À época, a então Fundação do Meio Ambiente de Santa Catarina (FATMA) buscou reaver a área por meio de uma ação de reintegração de posse contra a Fundação Nacional do Índio (Funai), que foi julgada procedente. Porém, o órgão indigenista apresentou um recurso em que alega que o acórdão publicado pelo Tribunal Regional Federal da 4ª Região (TRF-4) “violou o artigo 231 da Constituição”, defendendo que a Carta Magna “adotou a teoria do indigenato e, portanto, a relação estabelecida entre a terra e o índio é originária e independe de título ou reconhecimento formal”.
O estado de Santa Catarina trabalha pela aplicação da tese do marco temporal no caso. Por essa interpretação, os povos indígenas só podem reivindicar terras onde já estivessem no dia 5 de outubro de 1988, quando foi promulgada a Constituição Federal.
Organizações indígenas fazem protestos contra o marco temporal
Indígenas estão mobilizados em protestos contra o marco temporal.
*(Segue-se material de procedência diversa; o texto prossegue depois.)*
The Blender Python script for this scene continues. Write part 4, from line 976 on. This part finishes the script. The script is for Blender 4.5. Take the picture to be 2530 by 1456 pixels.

Os atos ocorrem entre esta segunda-feira (5) e quinta-feira (8). Em nota divulgada após a aprovação do projeto de lei do marco temporal na Câmara dos Deputados, a Articulação dos Povos Indígenas do Brasil (Apib) afirmou que os povos indígenas seguirão acampados em Brasília e que também irão promover mobilizações contra o marco temporal nas cinco regiões do país.
Na última terça-feira (30), dia da votação do projeto de lei do marco temporal na Câmara dos Deputados, indígenas da etnia Guarani bloquearam a rodovia dos Bandeirantes, na zona norte de São Paulo, se manifestando contra a aprovação da matéria. Também houve protesto em Brasília, na Esplanada dos Ministérios.
Protestos também foram registrados em cidades como Chapecó, no oeste de Santa Catarina, onde um grupo de indígenas do Toldo Chimbangue bloqueou um trecho da rodovia SC-484, que liga o município de Paial à rodovia SC-283. No Mato Grosso do Sul, um trecho da rodovia BR-463, em Ponta Porã, e do Anel Viário de Dourados também foram bloqueados por indígenas.